A man in a hat smoking a pipe, a shirtless male torso and a floating eye are among the doodles reportedly scribbled by US president Ronald Reagan during a high level international summit in 1981.
The sketches are among Margaret Thatcher's private papers being released by archivists who have catalogued the former prime minister's files.
Thatcher is thought to have swiped the drawings during a break in proceedings at a conference in Ottowa, Canada, in 1981.
Records show that Thatcher and Reagan were joined at the "group of seven" (G7) summit by Canadian Prime Minister Pierre Trudeau, French President François Mitterrand, West German Chancellor Helmut Schmidt, Italian President Giovanni Spadolini and Japanese Prime Minister Zenko Suzuki.
It is not clear if the Republican president was drawing any of those present, as he left no indication whose faces, or whose body, he was trying to capture.
However Thatcher wrote "Ronald Reagan's 'doodling' at the Ottawa Conference" in the bottom right hand corner of the page in order to remind her of its origin.
Reagan, who served as US president between 1981 and 1989, became a close ally of Tatcher as America and Britain faced down the Soviet Union in the final decade of the Cold War.
Chris Collins, a historian who works for the private-funded Margaret Thatcher Foundation, said he recalled the former Conservative leader talking about Mr Reagan's doodling.

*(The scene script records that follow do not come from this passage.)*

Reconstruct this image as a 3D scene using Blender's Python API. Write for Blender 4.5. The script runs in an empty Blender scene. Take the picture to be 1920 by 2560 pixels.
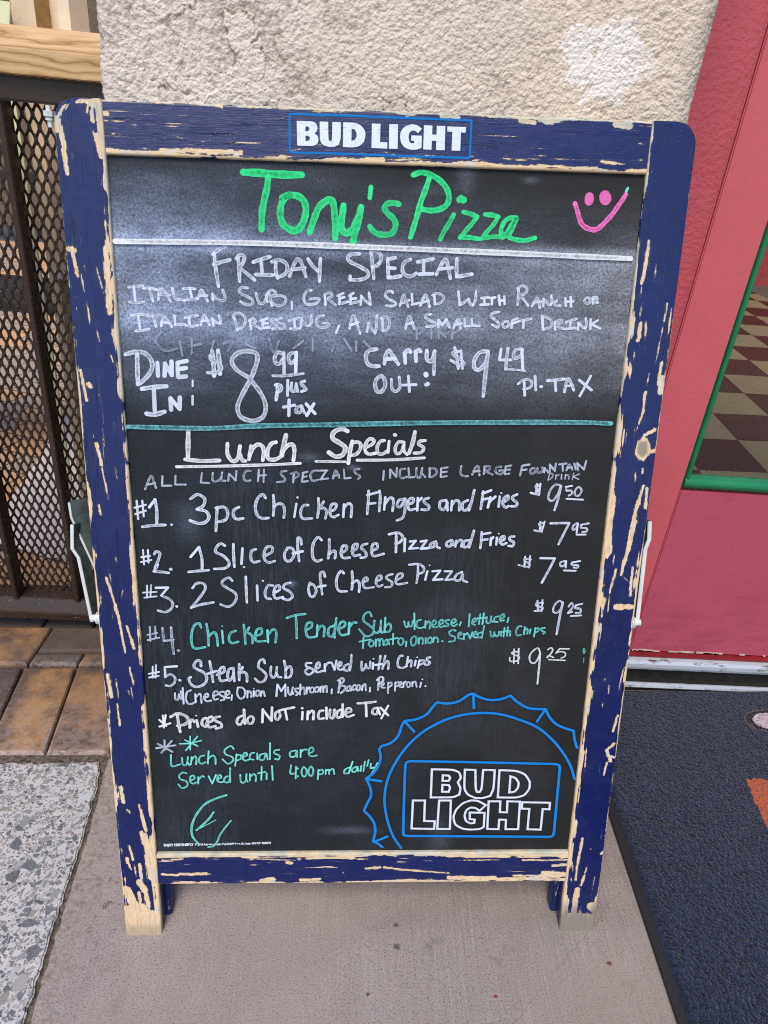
import bpy, bmesh, math, random
import numpy as np
from mathutils import Vector, Matrix, geometry
R = math.radians
random.seed(7)
scene = bpy.context.scene
col = scene.collection

# ------------------------------------------------------------------ camera
cam_data = bpy.data.cameras.new('camera')
cam = bpy.data.objects.new('camera', cam_data)
col.objects.link(cam)
CAM_POS = Vector((-0.0207, -0.5368, 0.9382))
yaw, pitch, roll = 0.0491, 0.5074, 0.0392
fwd = Vector((math.sin(yaw)*math.cos(pitch), math.cos(yaw)*math.cos(pitch), -math.sin(pitch)))
right0 = Vector((math.cos(yaw), -math.sin(yaw), 0))
up0 = right0.cross(fwd)
cright = math.cos(roll)*right0 + math.sin(roll)*up0
cup = -math.sin(roll)*right0 + math.cos(roll)*up0
cam.matrix_world = Matrix(((cright.x, cup.x, -fwd.x, CAM_POS.x), (cright.y, cup.y, -fwd.y, CAM_POS.y),
                           (cright.z, cup.z, -fwd.z, CAM_POS.z), (0, 0, 0, 1)))
cam_data.sensor_fit = 'VERTICAL'
cam_data.sensor_height = 36.0
cam_data.sensor_width = 27.0
cam_data.lens = 36.0*1743.48/2560.0
cam_data.clip_start = 0.02
cam_data.clip_end = 300
scene.camera = cam

# ------------------------------------------------------------------ light
SUN_EL, SUN_AZ = 56.0, 194.0            # degrees; azimuth measured from +Y, clockwise
world = bpy.data.worlds.new('World')
scene.world = world
world.use_nodes = True
wn = world.node_tree
bg = wn.nodes['Background']
sky = wn.nodes.new('ShaderNodeTexSky')
sky.sky_type = 'NISHITA'
sky.sun_disc = False
sky.sun_elevation = R(SUN_EL)
sky.sun_rotation = R(SUN_AZ)
sky.dust_density = 0.8
sky.ozone_density = 1.6
sky.air_density = 1.0
wn.links.new(sky.outputs[0], bg.inputs[0])
bg.inputs[1].default_value = 0.085
sun_data = bpy.data.lights.new('sun', 'SUN')
sun_data.energy = 1.5
sun_data.angle = R(30)
sun_data.color = (1.0, 0.93, 0.83)
sun = bpy.data.objects.new('sun', sun_data)
col.objects.link(sun)
sd = Vector((math.sin(R(SUN_AZ))*math.cos(R(SUN_EL)), math.cos(R(SUN_AZ))*math.cos(R(SUN_EL)), math.sin(R(SUN_EL))))
sun.rotation_euler = sd.to_track_quat('Z', 'Y').to_euler()
sun.location = sd*20
vs = scene.view_settings
scene.display_settings.display_device = 'sRGB'
vs.view_transform = 'Standard'
vs.look = 'None'
vs.gamma = 1.0
vs.exposure = 1.08
vs.use_curve_mapping = False
scene.cycles.max_bounces = 8
scene.cycles.transparent_max_bounces = 16
scene.cycles.use_denoising = False
scene.cycles.pixel_filter_type = 'BLACKMAN_HARRIS'
scene.cycles.filter_width = 1.1

# ------------------------------------------------------------------ helpers
def tag(o, label=None, cat=None, group=None, kind=None):
    if label: o['label'] = label
    if cat: o['category'] = cat
    if group: o['group'] = group
    if kind: o['kind'] = kind
    return o

def empty(name, label, cat, mat=None):
    o = bpy.data.objects.new(name, None)
    col.objects.link(o)
    o.empty_display_size = 0.1
    if mat is not None: o.matrix_world = mat
    return tag(o, label, cat)

def link(name, me, mat, parent=None, smooth=False):
    o = bpy.data.objects.new(name, me)
    col.objects.link(o)
    if mat is not None:
        for m in (mat if isinstance(mat, (list, tuple)) else [mat]): me.materials.append(m)
    if smooth:
        me.polygons.foreach_set('use_smooth', [True]*len(me.polygons))
    if parent is not None: o.parent = parent
    return o

def from_data(name, verts, faces, mat, parent=None, smooth=False, attrs=None):
    me = bpy.data.meshes.new(name)
    me.from_pydata([tuple(map(float, v)) for v in verts], [], [tuple(map(int, f)) for f in faces])
    me.update()
    if attrs:
        for k, vals in attrs.items():
            a = me.attributes.new(k, 'FLOAT', 'POINT')
            a.data.foreach_set('value', np.asarray(vals, dtype=np.float32))
    return link(name, me, mat, parent, smooth)

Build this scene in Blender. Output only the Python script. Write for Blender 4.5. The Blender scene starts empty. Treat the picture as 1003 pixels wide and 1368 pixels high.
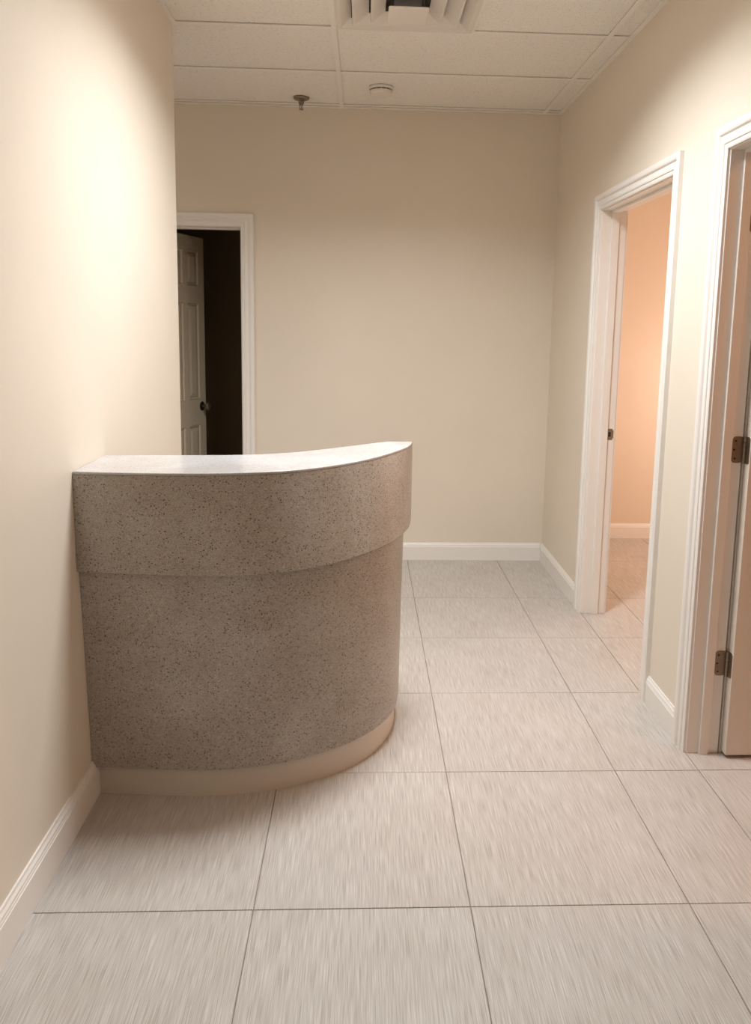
import bpy, bmesh, math, random
from mathutils import Vector, Matrix
random.seed(7)
sc = bpy.context.scene
C = sc.collection

# ------------------------------------------------------------------ camera
CAM_H, F_PX, CX, CY = 1.5156, 1010.72, 526.92, 573.35
PITCH, YAW, ROLL = 0.1377, 0.0422, 0.0177
cam = bpy.data.cameras.new('camera'); camo = bpy.data.objects.new('camera', cam); C.objects.link(camo)
Fv = Vector((math.sin(YAW)*math.cos(PITCH), math.cos(YAW)*math.cos(PITCH), -math.sin(PITCH)))
Rv = Vector((math.cos(YAW), -math.sin(YAW), 0)); Uv = Rv.cross(Fv)
R2 = Rv*math.cos(ROLL) + Uv*math.sin(ROLL); U2 = -Rv*math.sin(ROLL) + Uv*math.cos(ROLL)
M = Matrix((( R2.x, U2.x, -Fv.x, 0), (R2.y, U2.y, -Fv.y, 0), (R2.z, U2.z, -Fv.z, CAM_H), (0, 0, 0, 1)))
camo.matrix_world = M
cam.sensor_fit = 'AUTO'; cam.sensor_width = 36; cam.lens = F_PX*36/1368
cam.shift_x = -(CX-501.5)/1368; cam.shift_y = (CY-684)/1368
cam.clip_start = 0.02
sc.camera = camo

# ------------------------------------------------------------------ world, exposure, lights
w = bpy.data.worlds.new('world'); sc.world = w; w.use_nodes = True
w.node_tree.nodes['Background'].inputs[0].default_value = (0.0, 0.0, 0.0, 1)
w.node_tree.nodes['Background'].inputs[1].default_value = 0.0
vs = sc.view_settings
vs.view_transform = 'Standard'; vs.look = 'None'; vs.gamma = 1; vs.use_curve_mapping = False
vs.exposure = 0.16
sc.cycles.max_bounces = 12; sc.cycles.diffuse_bounces = 8

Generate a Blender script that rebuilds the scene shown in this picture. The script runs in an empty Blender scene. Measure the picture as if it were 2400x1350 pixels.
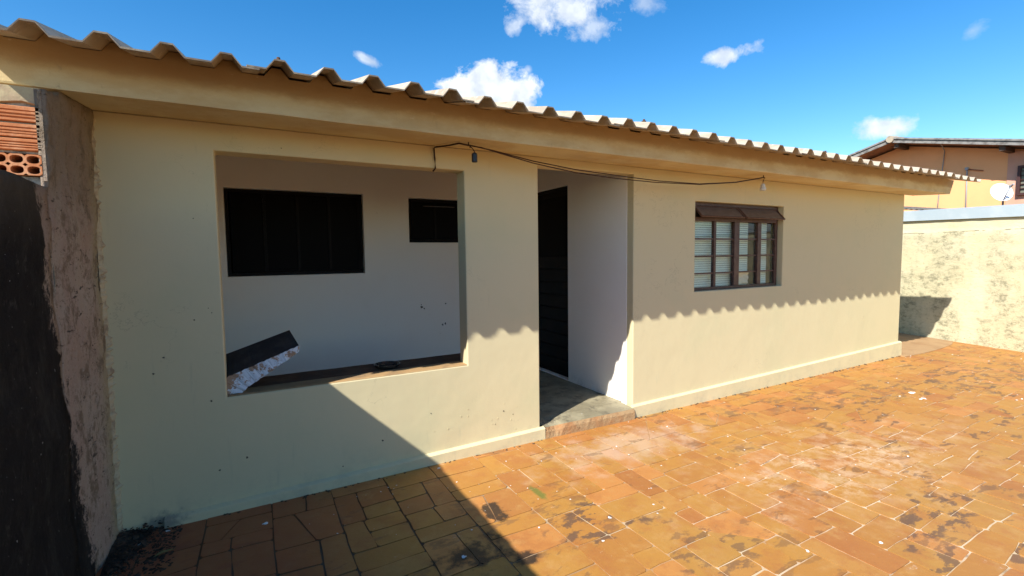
import bpy, bmesh, math, random
from mathutils import Vector, Matrix, noise
random.seed(11)
scn = bpy.context.scene
COL = scn.collection

# ------------------------------------------------------------------ camera
CAMP = Vector((0.0, -3.1, 1.4493))
CR = Vector((0.875646, -0.482788, -0.012634)); CU = Vector((0.044551, 0.054701, 0.997508)); CF = Vector((0.480894, 0.874027, -0.069407))
FPX = 1111.5
cd = bpy.data.cameras.new('camera'); cam = bpy.data.objects.new('camera', cd); COL.objects.link(cam)
cam.matrix_world = Matrix(((CR.x, CU.x, -CF.x, CAMP.x), (CR.y, CU.y, -CF.y, CAMP.y), (CR.z, CU.z, -CF.z, CAMP.z), (0, 0, 0, 1)))
cd.sensor_width = 36; cd.lens = FPX / 2400 * 36; cd.clip_start = 0.02; cd.clip_end = 3000
scn.camera = cam
def project(p):
    d = Vector(p) - CAMP; z = d.dot(CF)
    if z < 0.05: return None
    return (1200 + FPX * d.dot(CR) / z, 675 - FPX * d.dot(CU) / z)

# ------------------------------------------------------------------ light
SUN = Vector((2.16, 1.0, -2.12)).normalized()          # direction the light travels
elev = math.asin(-SUN.z); rot = math.atan2(-SUN.x, -SUN.y)
sd = bpy.data.lights.new('sun', 'SUN'); sd.energy = 4.5; sd.angle = math.radians(0.5); sd.color = (1.0, 0.955, 0.89)
so = bpy.data.objects.new('sun', sd); COL.objects.link(so); so.rotation_euler = SUN.to_track_quat('-Z', 'Y').to_euler()
scn.view_settings.view_transform = 'Standard'; scn.view_settings.look = 'None'
scn.view_settings.gamma = 1; scn.view_settings.use_curve_mapping = False
scn.view_settings.exposure = 0.95

world = bpy.data.worlds.new('World'); scn.world = world; world.use_nodes = True
wt = world.node_tree; wt.nodes.clear(); WN = wt.nodes.new; WL = wt.links.new
wo = WN('ShaderNodeOutputWorld'); bg = WN('ShaderNodeBackground'); WL(bg.outputs[0], wo.inputs[0])
sky = WN('ShaderNodeTexSky'); sky.sky_type = 'NISHITA'; sky.sun_disc = False
sky.sun_elevation = elev; sky.sun_rotation = rot; sky.air_density = 1.0; sky.dust_density = 0.1; sky.ozone_density = 2.0
SKY_STRENGTH = 0.108
bg.inputs['Strength'].default_value = SKY_STRENGTH
hsv = WN('ShaderNodeHueSaturation'); hsv.inputs['Saturation'].default_value = 1.41; hsv.inputs['Hue'].default_value = 0.500; WL(sky.outputs[0], hsv.inputs['Color'])
tc = WN('ShaderNodeTexCoord')
nz = WN('ShaderNodeTexNoise'); nz.inputs['Scale'].default_value = 16; nz.inputs['Detail'].default_value = 9; nz.inputs['Roughness'].default_value = 0.62
nz.inputs['Distortion'].default_value = 0.25
WL(tc.outputs['Generated'], nz.inputs['Vector'])
nb = WN('ShaderNodeTexNoise'); nb.inputs['Scale'].default_value = 34; nb.inputs['Detail'].default_value = 6; WL(tc.outputs['Generated'], nb.inputs['Vector'])
def wm(op, a, b=None, c=None, clamp=False):
    n = WN('ShaderNodeMath'); n.operation = op; n.use_clamp = clamp
    for i, v in enumerate((a, b, c)):
        if v is None: continue
        if isinstance(v, (int, float)): n.inputs[i].default_value = v
        else: WL(v, n.inputs[i])
    return n.outputs[0]
def wdot(v, vec):
    n = WN('ShaderNodeVectorMath'); n.operation = 'DOT_PRODUCT'; WL(v, n.inputs[0]); n.inputs[1].default_value = vec; return n.outputs['Value']
clouds = [  # direction, half width, half height, tilt, noise amount, edge softness, opacity
    ((0.5225, 0.7284, 0.4431), 0.115, 0.045, -0.10, 1.9, 0.6, 0.85),
    ((0.567, 0.7111, 0.4157), 0.042, 0.024, 0.3, 2.4, 0.8, 0.55),
    ((0.452, 0.7842, 0.4251), 0.028, 0.014, 0.6, 2.4, 0.7, 0.60),
    ((0.4268, 0.8426, 0.3020), 0.125, 0.078, -0.10, 0.95, 0.22, 0.97),
    ((0.7487, 0.5666, 0.3441), 0.052, 0.021, 0.0, 1.6, 0.5, 0.85),
    ((0.8995, 0.3907, 0.1956), 0.060, 0.026, 0.0, 1.3, 0.45, 0.90),
    ((0.2, 0.9106, 0.3618), 0.030, 0.011, -0.35, 1.7, 0.6, 0.65),
    ((0.9059, 0.2904, 0.3082), 0.018, 0.014, 0.5, 2.2, 1.0, 0.40),
    ((0.6291, 0.641, 0.4450), 0.034, 0.024, -0.4, 2.2, 0.9, 0.42),
    ((0.4824, 0.8014, 0.3537), 0.011, 0.010, 0.0, 1.6, 0.9, 0.50),
    ((-0.55, 0.62, 0.50), 0.16, 0.07, 0.1, 2.0, 0.6, 0.7),
    ((0.30, -0.85, 0.42), 0.20, 0.08, 0.0, 2.0, 0.6, 0.7),
    ((-0.80, -0.35, 0.30), 0.15, 0.05, 0.0, 2.0, 0.6, 0.7),
]
dens = None
for (d0, rx, ry, tilt, amp, soft, op_) in clouds:
    d0 = Vector(d0).normalized(); t = d0.cross(Vector((0, 0, 1))).normalized(); b = t.cross(d0)
    t2 = t * math.cos(tilt) + b * math.sin(tilt); b2 = -t * math.sin(tilt) + b * math.cos(tilt)
    sv = WN('ShaderNodeVectorMath'); sv.operation = 'SUBTRACT'; WL(tc.outputs['Generated'], sv.inputs[0]); sv.inputs[1].default_value = d0
    cx = wdot(sv.outputs[0], t2 / rx); cy = wdot(sv.outputs[0], b2 / ry); cz = wdot(sv.outputs[0], d0 / 0.15)
    r = wm('SQRT', wm('ADD', wm('ADD', wm('MULTIPLY', cx, cx), wm('MULTIPLY', cy, cy)), wm('MULTIPLY', cz, cz)))
    v = wm('MULTIPLY_ADD', wm('SUBTRACT', nz.outputs['Fac'], 0.5), amp * 1.6, wm('SUBTRACT', 0.85, r))
    q = wm('MULTIPLY', wm('DIVIDE', v, soft, clamp=True), op_)
    dens = q if dens is None else wm('MAXIMUM', dens, q)
ccr = WN('ShaderNodeValToRGB'); WL(nb.outputs['Fac'], ccr.inputs[0])
ccr.color_ramp.elements[0].position = 0.35; ccr.color_ramp.elements[0].color = (0.62, 0.68, 0.76, 1)
ccr.color_ramp.elements[1].position = 0.62; ccr.color_ramp.elements[1].color = (0.86, 0.90, 0.95, 1)
csc = WN('ShaderNodeVectorMath'); csc.operation = 'SCALE'; WL(ccr.outputs[0], csc.inputs[0]); csc.inputs['Scale'].default_value = 0.66 / SKY_STRENGTH
mx = WN('ShaderNodeMix'); mx.data_type = 'RGBA'; WL(dens, mx.inputs[0]); WL(hsv.outputs[0], mx.inputs[6]); WL(csc.outputs[0], mx.inputs[7])
WL(mx.outputs[2], bg.inputs['Color'])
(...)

"She was sitting next to him," said Collins. "She had seen him doing it during the meeting. He just left it on his desk. He thought it was of no value whatsoever and left. She thought it was rather fun and picked it up."
Reagan is not the first US president to scribble on paper during a high-level international summit. In president Geroge W Bush was caught on camera writing a note to secretary of state Condelezza Rice to let her know he needed a toilet break.